Anthony Albanese is badly misguided in his argument that the presence of a Chinese intelligence-gathering survey ship near vital communications infrastructure in our territorial waters is equivalent to our naval presence in the South China Sea. In our case, we are defending freedom of navigation through trade routes central to our economic future. We are part of a global effort to assert a rules-based order and push back on the Chinese Communist Party’s attempts to increase territorial reach to the detriment of near neighbours and the world.

China’s naval and intelligence-gathering presence in the Pacific and offshore Australia is something altogether different. A circumnavigation of the continent involving live-fire exercises by the Chinese navy was calculated to send a direct message about Chinese power and Australian vulnerability. The research vessel surveying our territorial waters mirrors the activities being conducted by the CCP against its near neighbours whose territorial rights it does not respect.

As Amanda Hodge reports, last June, Hanoi publicly demanded China’s Hai Yang 26 vessel end its “illegal survey activities” within Vietnam’s exclusive economic zone and continental shelf. Chinese survey and coast guard vessels have been a constant irritant in Indonesia’s Natuna waters in the south of the South China Sea. Former Indonesian president Joko Widodo twice used naval ships as a prop to publicly reinforce his country’s sovereignty. In contrast, Mr Albanese appears not to know whose job it should be to pay attention. In the case of the naval visit it was a Virgin commercial aircraft that notified us of the live-fire exercises. In the latest example of Chinese snooping interference, the embarrassing incursion is being handballed between Defence and the Australian Border Force. This is despite the warning from security experts that dual-use Chinese research vessel Tan Sun Yi Hat is almost certainly gathering undersea data to assist in future Chinese submarine operations.

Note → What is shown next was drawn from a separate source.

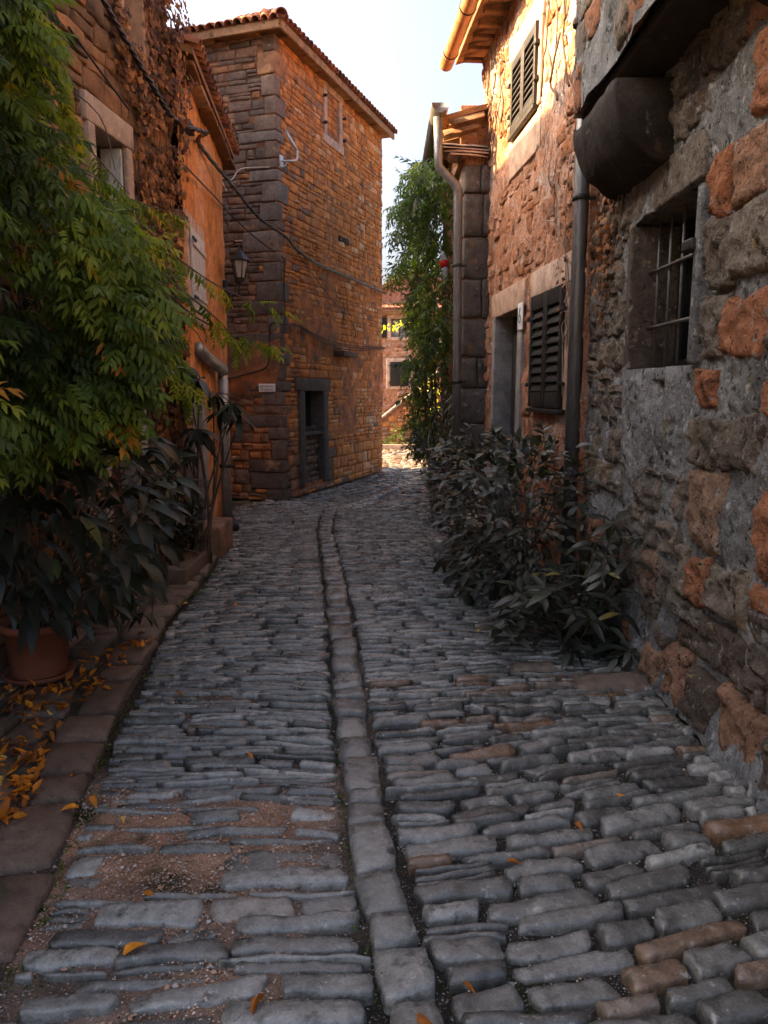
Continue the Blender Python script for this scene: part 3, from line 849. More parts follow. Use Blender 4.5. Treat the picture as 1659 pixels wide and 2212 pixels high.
for k in range(26):
    p0 = frR.w(np.array([.82 + rngt.random() * .64, 1.0, -.08 + rngt.uniform(-.04, .04)]))
    tube(mb, [p0, p0 + V3(rngt.uniform(-.03, .03), rngt.uniform(-.03, .03), rngt.uniform(.04, .08)), p0 + V3(rngt.uniform(-.07, .07), rngt.uniform(-.07, .07), rngt.uniform(.05, .1))], [.004, .003, .001], 4)
o = mb.build('dry_plants', M['stem_grey'], None); tag(o, 'tangle of dry stems on the ledge of the low tower window', 'dry plants')
mb = MB(); cbox(mb, frR, 2.02, 2.72, 2.22, 2.31, -.02, .2, .012, (.2,) * 3, .01, 4); mb.build('projecting_ledge', M['brownwood'], tower)
mb = MB(); cbox(mb, frR, 2.3, 2.75, 4.15, 4.25, -.02, .016, .004, (0,) * 3); mb.build('wall_slot', M['dark'], tower)
# window high on the left face, its dark shutter standing open
a, b, c, d = smallwin
for (x0, x1, z0, z1, nm) in [(b - .12, b, c, d, 'window_jamb'), (a, a + .12, c, d, 'window_jamb'), (a - .05, b + .05, c - .1, c, 'window_sill')]:
    mb = MB(); cbox(mb, frL, x0, x1, z0, z1, -.1, .03, .01, (.8,) * 3, .006, 11); mb.build(nm, M['dressed'], tower)
mb = MB(); cbox(mb, frL, a + .12, b - .12, c, d, -.12, -.1, .0); mb.build('window_pane', M['pane_pale'], tower)
mb = MB(); cbox(mb, frL, b - .16, b - .13, c + .05, d - .03, .0, .3, .006); mb.build('open_shutter', M['shutter'], tower)

# roof: hipped, boarded eave, half-round tiles
OV = .19
zc = TH + .02
def rp(u, w):                             # roof plan point: u along right face, w along left
    return C0 + UR * u + UL * w
e0, e1, e2, e3 = rp(-OV, -OV), rp(TR + OV, -OV), rp(TR + OV, TL + OV), rp(-OV, TL + OV)
rid0, rid1 = rp(1.6, TL / 2), rp(TR - 1.6, TL / 2)
zr = zc + .85
mb = MB()
v = np.array([[*e0, zc], [*e1, zc], [*e2, zc], [*e3, zc], [*rid0, zr], [*rid1, zr]])
v2 = np.vstack([v, v + V3(0, 0, .07)])
f = [[3, 2, 1, 0]] + [[a + 6 for a in fc] for fc in ([0, 1, 5, 4], [2, 3, 4, 5], [3, 0, 4], [1, 2, 5])] + [[0, 1, 7, 6], [1, 2, 8, 7], [2, 3, 9, 8], [3, 0, 6, 9]]
roof = mb.add(v2, [list(x) for x in f], (.5,) * 3).build('roof', M['eave'], tower, smooth=False)
for (A, B, nrm, L_) in [(e0, e1, -UL, TR + 2 * OV), (e0, e3, -UR, TL + 2 * OV)]:
    d = (B - A) / np.linalg.norm(B - A)
    n = int(L_ / .135)
    inward = -nrm
    for k in range(n):
        for r_ in range(3):
            off = .14 + r_ * .26
            s = (k + .5) * L_ / n
            if s < off * .8 and r_ > 0: continue
            base = A + d * s + nrm * .05 + inward * r_ * .26
            p = V3(*base, zc + .055 + r_ * .26 * .42 + rngt.uniform(-.006, .006))
            dd = V3(*inward, .42) + V3(*d, 0) * rngt.gauss(0, .02)
            mb = MB(); barrel_tile(mb, p, dd, V3(0, 0, 1), .36, .072, .06, (rngt.uniform(0, 1),) * 3)
            mb.build('roof_tile', M['tile'], tower)
hip = (V3(*rid0, zr) - V3(*e0, zc)); hl = np.linalg.norm(hip)
for k in range(6):
    mb = MB(); barrel_tile(mb, V3(*e0, zc + .1) + hip / hl * (k * .3 - .06), hip, V3(0, 0, 1), .36, .09, .075, (rngt.uniform(.2, 1),) * 3)
    mb.build('ridge_tile', M['tile'], tower)
# rafter ends / eave boards showing under the overhang
for (A, B, nrm, L_) in [(e0, e1, -UL, TR + 2 * OV), (e0, e3, -UR, TL + 2 * OV)]:
    d = (B - A) / np.linalg.norm(B - A)
    n = int(L_ / .62)
    fr = Fr((*(A - nrm * .0), zc), d, (*nrm, 0))
    mb = MB(); cbox(mb, fr, .02, L_ - .02, -.05, .05, -.03, .012, .006, (.75,) * 3, .006, 2); mb.build('fascia_board', M['eave'], tower)
    for k in range(1, n):
        s = k * L_ / n
        mb = MB(); cbox(mb, fr, s - .29, s + .29, -.045 + rngt.uniform(0, .012), .0, -OV, -.035, .008, (rngt.uniform(.2, .8),) * 3, .006, k); mb.build('eave_slab', M['eave'], tower)

# ---------------------------------------------------------------- orange plastered house (left, beyond the ivy house)
UO = V3(-.076, 1.); UO /= np.linalg.norm(UO)
OB = V3(-1.868, 7.45)                      # near end of its street wall
frO = Fr((*OB, 0), UO)                     # u away from the camera, n into the lane
OW, OH = 3.06, 4.61
ora = thing('orange_house', (*OB, 0), 'low house with rough orange plaster and a jutting roof edge beside the tower', 'house')
rngo = random.Random(5)
ow = (*sorted((frO.px(398, 480)[0], frO.px(436, 500)[0])), 2.42, 3.22)
ow = (.2, 1.02, 2.42, 3.2)
od = (.18, .62, 0., 1.62)
slab_body('core', [OB + UO * .08 + V3(-.3, 0), OB + UO * (OW - .02) + V3(-.3, 0), OB + UO * (OW - .02) + V3(-4, 0), OB + UO * .08 + V3(-4, 0)], 0, OH, M['dark'], ora)
hf_wall('wall', frO, OW, OH, .028, [ow, od], M['orange'], ora, .016, 3.2, 5, 80)
frOe = Fr((*(OB + UO * OW), 0), (-1, -.0), (0, 1, 0))
hf_wall('end_wall', frOe, 3.8, OH, .12, [], M['orange'], ora, .01, 3., 3, 81)
# window with weathered white shutters
a, b, c, d = ow
for (x0, x1, z0, z1, nm) in [(a - .1, a, c - .08, d + .1, 'window_jamb'), (b, b + .1, c - .08, d + .1, 'window_jamb'), (a - .14, b + .14, d, d + .12, 'window_lintel'), (a - .14, b + .14, c - .12, c, 'window_sill')]:
    mb = MB(); cbox(mb, frO, x0, x1, z0, z1, -.15, .028, .012, (.9,) * 3, .006, 21); mb.build(nm, M['dressed'], ora)
for s in (0, 1):
    x0 = a + s * (b - a) / 2
    mb = MB()
    for k in range(4):
        w_ = (b - a) / 8
        cbox(mb, frO, x0 + k * w_ + .004, x0 + (k + 1) * w_ - .004, c + .01, d - .01, .03, .05, .004)
    sh = mb.build('shutter_leaf', M['whitewood'], ora)
    for z in (c + .15, d - .15):
        mb = MB(); cbox(mb, frO, x0 + .01, x0 + (b - a) / 2 - .01, z - .025, z + .025, .05, .066, .004); mb.build('batten', M['whitewood'], sh)
for z in (c + .12, d - .12):
    mb = MB(); cbox(mb, frO, a - .08, a + .12, z - .012, z + .012, .066, .082, .003); mb.build('strap_hinge', M['iron'], ora)
mb = MB(); cbox(mb, frO, a, b, c, d, -.16, -.12, 0); mb.build('window_recess', M['dark'], ora)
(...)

Mr Albanese’s response has been to say: “I would prefer that it wasn’t there. But we live in circumstances where, just as Australia has vessels in the South China Sea and vessels in the Taiwan Strait and a range of areas, this vessel is there.”

Security experts are in no doubt about what is going on. The ship is equipped with manned and unmanned submarines and, according to the China Daily, “serves as a base for the submersible, deep-sea expeditions and engineering”.

The CCP intrusion is no doubt a political irritant. But it serves to demonstrate that the CCP has little respect for those who do not stand up for themselves. The Albanese government has been lulled into accommodation through trade appeasement that has compromised its ability to speak plainly and act bravely in the face of obvious provocations.